[START OF Collected data]
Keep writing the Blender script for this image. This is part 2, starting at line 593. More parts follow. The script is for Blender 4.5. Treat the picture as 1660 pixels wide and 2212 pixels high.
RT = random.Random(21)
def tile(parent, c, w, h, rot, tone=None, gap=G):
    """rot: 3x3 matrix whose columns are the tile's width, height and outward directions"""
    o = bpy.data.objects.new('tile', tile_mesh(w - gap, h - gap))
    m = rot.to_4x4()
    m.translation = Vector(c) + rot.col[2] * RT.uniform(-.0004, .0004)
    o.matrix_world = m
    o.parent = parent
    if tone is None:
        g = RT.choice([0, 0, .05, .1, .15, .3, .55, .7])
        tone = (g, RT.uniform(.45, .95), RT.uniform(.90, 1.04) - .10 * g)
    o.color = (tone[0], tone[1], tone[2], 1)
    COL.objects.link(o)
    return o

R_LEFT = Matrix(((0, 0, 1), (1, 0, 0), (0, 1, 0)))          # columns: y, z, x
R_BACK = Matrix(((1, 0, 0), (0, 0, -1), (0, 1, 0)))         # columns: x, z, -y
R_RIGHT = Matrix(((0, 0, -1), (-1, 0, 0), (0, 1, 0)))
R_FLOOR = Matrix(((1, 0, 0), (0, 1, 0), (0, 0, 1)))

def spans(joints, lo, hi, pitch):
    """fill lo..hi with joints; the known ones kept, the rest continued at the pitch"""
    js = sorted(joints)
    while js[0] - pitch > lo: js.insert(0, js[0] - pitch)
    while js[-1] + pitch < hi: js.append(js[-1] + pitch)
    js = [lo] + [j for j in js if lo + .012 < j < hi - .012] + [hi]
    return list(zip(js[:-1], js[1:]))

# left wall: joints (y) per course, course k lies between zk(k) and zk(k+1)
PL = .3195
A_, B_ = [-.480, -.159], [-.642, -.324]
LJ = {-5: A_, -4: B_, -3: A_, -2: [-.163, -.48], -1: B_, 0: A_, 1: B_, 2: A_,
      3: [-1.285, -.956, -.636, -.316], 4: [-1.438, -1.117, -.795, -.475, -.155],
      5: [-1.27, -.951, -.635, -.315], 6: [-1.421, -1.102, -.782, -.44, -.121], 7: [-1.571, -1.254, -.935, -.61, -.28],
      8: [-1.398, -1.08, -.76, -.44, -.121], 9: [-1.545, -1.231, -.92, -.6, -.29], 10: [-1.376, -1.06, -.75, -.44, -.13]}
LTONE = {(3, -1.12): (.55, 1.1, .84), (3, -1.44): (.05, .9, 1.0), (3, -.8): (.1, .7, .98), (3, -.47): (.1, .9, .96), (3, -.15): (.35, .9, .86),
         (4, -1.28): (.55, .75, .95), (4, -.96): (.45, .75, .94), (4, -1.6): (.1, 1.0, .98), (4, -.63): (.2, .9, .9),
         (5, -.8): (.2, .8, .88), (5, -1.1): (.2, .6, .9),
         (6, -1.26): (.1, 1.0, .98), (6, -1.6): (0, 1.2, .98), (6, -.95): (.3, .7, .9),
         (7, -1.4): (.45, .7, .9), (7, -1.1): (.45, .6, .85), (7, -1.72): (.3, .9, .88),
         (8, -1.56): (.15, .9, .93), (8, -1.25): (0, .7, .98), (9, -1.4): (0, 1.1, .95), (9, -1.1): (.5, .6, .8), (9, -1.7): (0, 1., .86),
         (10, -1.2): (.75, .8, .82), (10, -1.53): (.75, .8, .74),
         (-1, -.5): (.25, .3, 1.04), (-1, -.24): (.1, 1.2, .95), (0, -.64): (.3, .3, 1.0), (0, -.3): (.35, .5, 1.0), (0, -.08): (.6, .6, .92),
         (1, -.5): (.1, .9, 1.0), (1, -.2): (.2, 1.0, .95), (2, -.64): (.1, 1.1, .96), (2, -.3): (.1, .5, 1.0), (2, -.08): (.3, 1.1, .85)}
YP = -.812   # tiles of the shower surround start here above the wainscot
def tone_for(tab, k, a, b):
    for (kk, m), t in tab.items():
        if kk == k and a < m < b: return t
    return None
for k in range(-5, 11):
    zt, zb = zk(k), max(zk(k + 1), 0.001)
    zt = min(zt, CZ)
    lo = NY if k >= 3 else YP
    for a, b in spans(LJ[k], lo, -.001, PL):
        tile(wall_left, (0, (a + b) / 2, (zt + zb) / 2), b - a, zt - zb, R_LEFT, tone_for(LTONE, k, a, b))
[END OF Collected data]
## Work required
Extract all of the data shown above without alteration.

## Answer to the exercise
Keep writing the Blender script for this image. This is part 2, starting at line 593. More parts follow. The script is for Blender 4.5. Treat the picture as 1660 pixels wide and 2212 pixels high.
RT = random.Random(21)
def tile(parent, c, w, h, rot, tone=None, gap=G):
    """rot: 3x3 matrix whose columns are the tile's width, height and outward directions"""
    o = bpy.data.objects.new('tile', tile_mesh(w - gap, h - gap))
    m = rot.to_4x4()
    m.translation = Vector(c) + rot.col[2] * RT.uniform(-.0004, .0004)
    o.matrix_world = m
    o.parent = parent
    if tone is None:
        g = RT.choice([0, 0, .05, .1, .15, .3, .55, .7])
        tone = (g, RT.uniform(.45, .95), RT.uniform(.90, 1.04) - .10 * g)
    o.color = (tone[0], tone[1], tone[2], 1)
    COL.objects.link(o)
    return o

R_LEFT = Matrix(((0, 0, 1), (1, 0, 0), (0, 1, 0)))          # columns: y, z, x
R_BACK = Matrix(((1, 0, 0), (0, 0, -1), (0, 1, 0)))         # columns: x, z, -y
R_RIGHT = Matrix(((0, 0, -1), (-1, 0, 0), (0, 1, 0)))
R_FLOOR = Matrix(((1, 0, 0), (0, 1, 0), (0, 0, 1)))

def spans(joints, lo, hi, pitch):
    """fill lo..hi with joints; the known ones kept, the rest continued at the pitch"""
    js = sorted(joints)
    while js[0] - pitch > lo: js.insert(0, js[0] - pitch)
    while js[-1] + pitch < hi: js.append(js[-1] + pitch)
    js = [lo] + [j for j in js if lo + .012 < j < hi - .012] + [hi]
    return list(zip(js[:-1], js[1:]))

# left wall: joints (y) per course, course k lies between zk(k) and zk(k+1)
PL = .3195
A_, B_ = [-.480, -.159], [-.642, -.324]
LJ = {-5: A_, -4: B_, -3: A_, -2: [-.163, -.48], -1: B_, 0: A_, 1: B_, 2: A_,
      3: [-1.285, -.956, -.636, -.316], 4: [-1.438, -1.117, -.795, -.475, -.155],
      5: [-1.27, -.951, -.635, -.315], 6: [-1.421, -1.102, -.782, -.44, -.121], 7: [-1.571, -1.254, -.935, -.61, -.28],
      8: [-1.398, -1.08, -.76, -.44, -.121], 9: [-1.545, -1.231, -.92, -.6, -.29], 10: [-1.376, -1.06, -.75, -.44, -.13]}
LTONE = {(3, -1.12): (.55, 1.1, .84), (3, -1.44): (.05, .9, 1.0), (3, -.8): (.1, .7, .98), (3, -.47): (.1, .9, .96), (3, -.15): (.35, .9, .86),
         (4, -1.28): (.55, .75, .95), (4, -.96): (.45, .75, .94), (4, -1.6): (.1, 1.0, .98), (4, -.63): (.2, .9, .9),
         (5, -.8): (.2, .8, .88), (5, -1.1): (.2, .6, .9),
         (6, -1.26): (.1, 1.0, .98), (6, -1.6): (0, 1.2, .98), (6, -.95): (.3, .7, .9),
         (7, -1.4): (.45, .7, .9), (7, -1.1): (.45, .6, .85), (7, -1.72): (.3, .9, .88),
         (8, -1.56): (.15, .9, .93), (8, -1.25): (0, .7, .98), (9, -1.4): (0, 1.1, .95), (9, -1.1): (.5, .6, .8), (9, -1.7): (0, 1., .86),
         (10, -1.2): (.75, .8, .82), (10, -1.53): (.75, .8, .74),
         (-1, -.5): (.25, .3, 1.04), (-1, -.24): (.1, 1.2, .95), (0, -.64): (.3, .3, 1.0), (0, -.3): (.35, .5, 1.0), (0, -.08): (.6, .6, .92),
         (1, -.5): (.1, .9, 1.0), (1, -.2): (.2, 1.0, .95), (2, -.64): (.1, 1.1, .96), (2, -.3): (.1, .5, 1.0), (2, -.08): (.3, 1.1, .85)}
YP = -.812   # tiles of the shower surround start here above the wainscot
def tone_for(tab, k, a, b):
    for (kk, m), t in tab.items():
        if kk == k and a < m < b: return t
    return None
for k in range(-5, 11):
    zt, zb = zk(k), max(zk(k + 1), 0.001)
    zt = min(zt, CZ)
    lo = NY if k >= 3 else YP
    for a, b in spans(LJ[k], lo, -.001, PL):
        tile(wall_left, (0, (a + b) / 2, (zt + zb) / 2), b - a, zt - zb, R_LEFT, tone_for(LTONE, k, a, b))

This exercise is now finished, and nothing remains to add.